The victory was Smith’s 10th atop the 6-year-old gelding trained and co-owned by Bill Spawr who won an Eclipse Award last year as champion sprinter. The victory also atoned for a defeat in Amazombie’s first outing of the season, a third behind The Factor in the Grade II San Carlos Stakes on Feb. 25. In the 30th running of the event, Amazombie became the Potrero Grande’s second two-time winner, joining Kona Gold, victorious in 2000 and the following year.

Roman Threat gamely held the place, one-length in front of Camp Victory and jockey Joe Talamo. As the 13-10 choice, Amazombie paid $4.60, $3 and $2.10. Roman Threat paid $4 and $3.20. Camp Victory returned $4 to show.

“He’s back,” said Spawr, whose co-owner is Tom Sanford. “He (Mike Smith) only let him run a quarter mile, that’s all he did.” Added Spawr, “Amazombie is stronger this year. He’s gained weight, but it was too much for the San Carlos going seven-eighths. I think now he’s at racing weight, what it should be.

“But he’s stronger,” Spawr continued, “he’s got more muscle, better color, and probably weighs 60, 70 pounds more, and it’s all muscle. I feel this year our goal is the Breeders’ Cup (Sprint at Santa Anita on Nov. 3) if we’re fortunate enough to get there, and this is our first step.”

With the winner’s purse of $90,000, Amazombie’s lifetime earnings grew to $1,639,708 from a career record of 11-4-6 in 25 lifetime starts.

Smith gained No. 4,999 one race earlier when he rallied odds-on favorite Lady of Shamrock along the rail to score a devastating 2 ¾-length victory in the 32nd running of the Grade III, $150,000 Providencia Stakes for 3-year-old fillies at 1 1/8 miles on turf.

Running last as the field of five turned into the stretch, Smith picked out a narrow opening closest to the fence, and the dark bay daughter of Scat Daddy virtually exploded. She inhaled her opposition to win going away in 1:46.80.
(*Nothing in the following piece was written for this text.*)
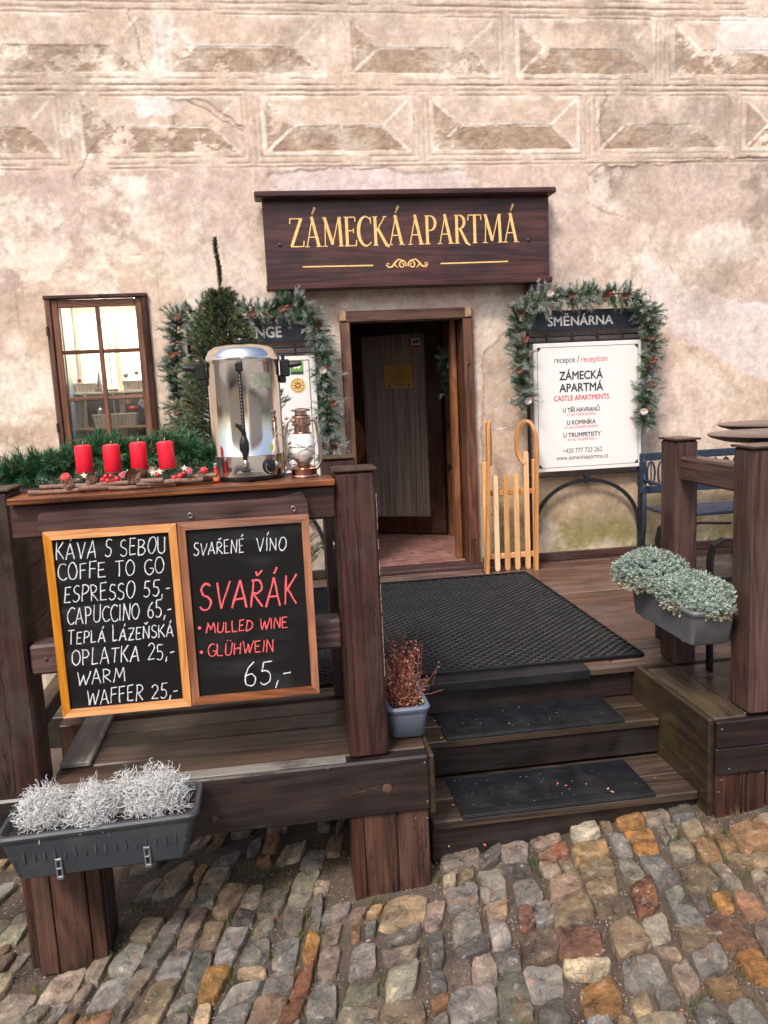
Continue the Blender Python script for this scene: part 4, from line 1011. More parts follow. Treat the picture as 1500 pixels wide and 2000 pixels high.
for txt, a, b, z, h, m in (("recepce", 2.053, 2.208, 1.473, .046, M_letter_k), ("/", 2.223, 2.242, 1.47, .05, M_letter_k), ("reception", 2.256, 2.455, 1.472, .046, M_letter_r), ("ZÁMECKÁ", 2.09, 2.418, 1.35, .062, M_letter_k), ("APARTMÁ", 2.089, 2.42, 1.263, .062, M_letter_k), ("CASTLE APARTMENTS", 2.046, 2.465, 1.2, .038, M_letter_r), ("U TŘÍ HAVRANŮ", 2.112, 2.392, 1.115, .033, M_letter_k), ("AT the THREE RAVENS", 2.139, 2.363, 1.088, .018, M_letter_r), ("U KOMINÍKA", 2.142, 2.361, 1.024, .033, M_letter_k), ("AT the CHIMNEY SWEEP'S", 2.122, 2.38, .996, .018, M_letter_r), ("U TRUMPETISTY", 2.114, 2.4, .933, .033, M_letter_k), ("AT the TRUMPETER'S", 2.144, 2.36, .905, .018, M_letter_r), ("+420 777 723 262", 2.106, 2.41, .817, .036, M_letter_k), ("www.zameckaapartma.cz", 2.057, 2.457, .768, .034, M_letter_k)):
    text_part(txt, a, b, z, h, B, m, wb, xoff=.055 if h > .055 else (.045 if txt[0] in 'UC' else 0))
mb = MB(); a, b, c, d = 1.925, 2.69, .715, 1.585
for i, (p, q) in enumerate((((a, c), (b, c)), ((b, c), (b, d)), ((b, d), (a, d)), ((a, d), (a, c)))): ribbon(mb, [p, q], .003, 5.7118, .0006+.0001*i)
part('border_line', mb, M_letter_k, wb)
for x, z, sx, sz in ((a, c, 1, 1), (b, c, -1, 1), (b, d, -1, -1), (a, d, 1, -1)):
    part('corner_mark', MB().prism([(x, z), (x+sx*.028, z), (x+sx*.022, z+sz*.010), (x+sx*.010, z+sz*.022), (x, z+sz*.028)], 5.7095, 5.7115), M_letter_k, wb)
tl, hd2, wb2 = stand('notice_stand', 'wrought iron exchange-office stand left of the door, half hidden by urn and fir tree', -.50, .318, 1.70, 1.865, .70, 1.60)
text_part('EXCHANGE', -.36, .11, 1.733, .075, Y_, M_letter_w, hd2, xoff=.07)
mb = MB(); ribbon(mb, [(.285, 1.57), (.285, .73)], .005, 5.7118); ribbon(mb, [(-.46, 1.57), (.285, 1.57)], .005, 5.7118, .0007); part('border_line', mb, M_letter_k, wb2)
t = thing('green_sticker', 'square green and black sticker near the top of the left white panel', 'sticker', (.2, 5.71, 1.52)); part('sheet', MB().box(.155, .245, 5.7095, 5.7115, 1.475, 1.57, 0), M_green, t)
part('emblem', MB().prism([(.17, 1.53), (.185, 1.51), (.2, 1.52), (.215, 1.51), (.23, 1.53), (.215, 1.55), (.2, 1.538), (.185, 1.55)], 5.7082, 5.709), M_letter_w, t); part('print', MB().box(.16, .24, 5.7082, 5.709, 1.478, 1.494, 0), M_letter_k, t)
t = thing('compass_sticker', 'round gold compass sticker on the left white panel', 'sticker', (.19, 5.71, 1.44))
mb = MB(); mb.lathe([(.052, 5.7115), (.052, 5.7095)][::-1], (.2, 0, 1.40), 28, 'y'); part('disc', mb, M_gold, t)
mb = MB(); mb.tube([(.2+.042*math.cos(R(i*15)), 5.7088, 1.40+.042*math.sin(R(i*15))) for i in range(24)], .0015, 5, True)
for i in range(8): a = R(i*45); mb.tube([(.2+.012*math.cos(a), 5.7088, 1.40+.012*math.sin(a)), (.2+.034*math.cos(a), 5.7088, 1.40+.034*math.sin(a))], [.005, .001], 5)
part('compass_rose', mb, W_door, t)
# small papers tucked on the left panel, behind the urn
# ------------------------------------------------------------------ sled
sl_ = thing('wooden_sled', 'pale wooden sled with curled runners leaning upright against the wall', 'sled', (1.66, 5.68, 0)); sled_y = -.05
def runner(xb, xt, inx, flip):
    P = []
    for i in range(14): t = i/13; P.append((xb+(xt-xb)*t, 5.59+.03*t, .0+.90*t))
    cx = (xt+inx)/2; rx = (xt-inx)/2 if xt > inx else -(inx-xt)/2
    for i in range(1, 26):
        a = R(0+i*10.5); y = 5.62+.035*(1-math.cos(a))*1.0
        P.append((cx+rx*math.cos(a), y, .90+.175*math.sin(a) if a < math.pi else .90+.13*math.sin(a)))
    mb = MB(); n = len(P); wv = []; hv = []
    for i in range(n):
        a = Vector(P[max(0, i-1)]); b = Vector(P[min(n-1, i+1)]); t = (b-a).normalized(); wv.append(Vector((0, 1, 0)).cross(t).normalized()*.0115); hv.append(t.cross(Vector(wv[-1])).normalized()*.022)
    mb.bar(P, wv, hv); return mb
part('runner', runner(1.83, 1.858, 1.735, 1), W_sled_d, sl_); part('runner', runner(1.465, 1.505, 1.535, 1), W_sled_d, sl_)
part('side_rail', MB().box(1.462, 1.496, 5.625, 5.665, .0, .80, .005), W_sled, sl_); part('side_rail', MB().box(1.834, 1.864, 5.625, 5.665, .0, .80, .005), W_sled_d, sl_)
for x, zt in ((1.56, .70), (1.636, .70), (1.712, .70), (1.79, .86)):
    pr = [(x-.0185, .012), (x-.010, 0), (x+.010, 0), (x+.0185, .012), (x+.017, zt-.012), (x+.009, zt), (x-.009, zt), (x-.017, zt-.012)]
    part('slat', MB().prism(pr, 5.645, 5.66), W_sled, sl_)
for z in (.565, .10): part('cross_bar', MB().box(1.475, 1.855, 5.662, 5.69, z-.017, z+.022, .004), W_sled_d, sl_)
mb = MB()
for z in (.572, .103):
    for x in (1.56, 1.636, 1.712, 1.79): mb.ball((x, 5.644, z), .0032, 6, 4)
part('rivet', mb, M_steel, sl_, kind='stuff')
sl_.location.y += sled_y
part('wire', MB().tube([(1.51, 5.60, 1.03), (1.58, 5.62, 1.02), (1.66, 5.62, 1.035), (1.74, 5.62, 1.035)], .0022, 5), M_wire, sl_)
# ------------------------------------------------------------------ terrace
ter = thing('wooden_terrace', 'dark stained wooden terrace on short boxed legs in front of the castle wall', 'terrace', (.5, 4.2, 0))
y = 2.862; k = 0
while y < 5.78:
    b = min(y+.142, 5.785); jz = lambda: rnd.uniform(-.0015, .0015)
    if b < 3.56:
        bx('floorboard', -.875, .497, y, b-.006, -.030, jz(), W_deck, ter, .005)
        bx('floorboard', 1.80, 4.3, y, b-.006, -.030, jz(), W_deck, ter, .005)
    elif y < 3.56:
        bx('floorboard', -.875, 4.3, 3.485, 3.556, -.034, jz(), W_deck, ter, .006)
        b = 3.561
    else:
        s = rnd.uniform(1.2, 2.6); mt = W_deck_red
        bx('floorboard', -.875, s-.003, y, b-.006, -.030, jz(), mt, ter, .005); bx('floorboard', s+.003, 4.3, y, b-.006, -.030, jz(), mt, ter, .005)
    y = b
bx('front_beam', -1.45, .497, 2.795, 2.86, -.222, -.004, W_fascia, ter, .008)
bx('ledge_strip', -.872, .19, 2.800, 2.8585, -.0035, .0035, W_ledge, ter, .002)
# fibres torn round the knots of the beam
mb = MB(); mb.lathe([(.0, -.002), (.012, -.0018), (.017, -.0012), (.020, 0)][::-1], (.335, 2.7945, -.118), 16, 'y'); mb.lathe([(.0, -.0015), (.010, -.0012), (.015, 0)][::-1], (-.30, 2.7945, -.16), 14, 'y')
part('knot', mb, simple('knot_wood', (.085, .042, .022), .6, 0, .5, 40, .5), ter, True)
mb = MB()
for dz, l0, l1 in ((.0, -.16, -.03), (.007, -.10, -.02), (-.005, .02, .045)):
    pts = [(.335+l0+(l1-l0)*i/8, -.118+dz+.020*math.sin(i/8*1.5)-.012) for i in range(9)]; ribbon(mb, pts, [.0006, .0012, .0016, .0014, .002, .0016, .0022, .0018, .001], 2.7948, .0008)
part('torn_grain', mb, bpy.data.materials['knot_wood'], ter)
bx('end_board', .498, .518, 2.80, 3.545, -.24, -.006, W_fascia_y, ter)
bx('edge_plank', -.868, -.755, 2.99, 4.6, .002, .022, W_grey, ter)
bx('edge_plank', 1.657, 1.796, 2.835, 3.42, -.03, .002, W_side, ter, .006)
bx('stringer_board', 1.630, 1.655, 2.832, 3.55, -.46, -.001, W_fascia_y, ter, .005)
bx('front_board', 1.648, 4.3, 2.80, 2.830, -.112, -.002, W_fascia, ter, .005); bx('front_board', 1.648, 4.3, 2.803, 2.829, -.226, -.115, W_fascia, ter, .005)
for xs_, z0_ in (((1.652, 1.755, 1.868), -.43), ((1.871, 1.98), -.40)):
    for a, b in zip(xs_[:-1], xs_[1:]): bx('leg_board', a+.002, b-.002, 2.815, 2.845, z0_, -.228, W_clad, ter)
for a, b in ((.197, .243), (.245, .368), (.370, .490)): bx('leg_board', a, b-.001, 2.81, 2.835, -.60, -.224, W_clad, ter, .003)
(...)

“This filly is really fun to ride because she has quite a turn of foot,” said Smith. “She’s kind of a tall, lanky filly, but she gets over the grass unbelievably.”

Byrama, ridden by Garrett Gomez, ran second, one-half length in front of third-place Killer Graces with Bejarano aboard. The winner paid $3.80, $2.40 and $2.10. Byrama returned $3 and $2.20. The show price on Killer Graces was $2.60.

Since joining trainer John Sadler’s barn just prior to the current Santa Anita meet, Lady of Shamrock has won 3 of 4 starts including the Blue Norther and China Doll Stakes at one mile on turf. The victory in the Providencia was her first in a graded stakes.

Owned by Hronis Racing, Lady of Shamrock earned $90,000 on Saturday to increase her career total to $225,400 from a 4-0-1 record in seven races.

At the end of the day, Smith briefly reflected on his milestone event. “The times that are the happiest seem to come with a big relief,” he said. “In the back of my mind, I kind of thought this would be it. I knew my last two shots were probably my best shots going in. I knew I was live on these last two. Just to get put in that group of guys that have won 5,000, I’m just beside myself. This is very humbling. I feel really good. I’ll sleep good tonight.”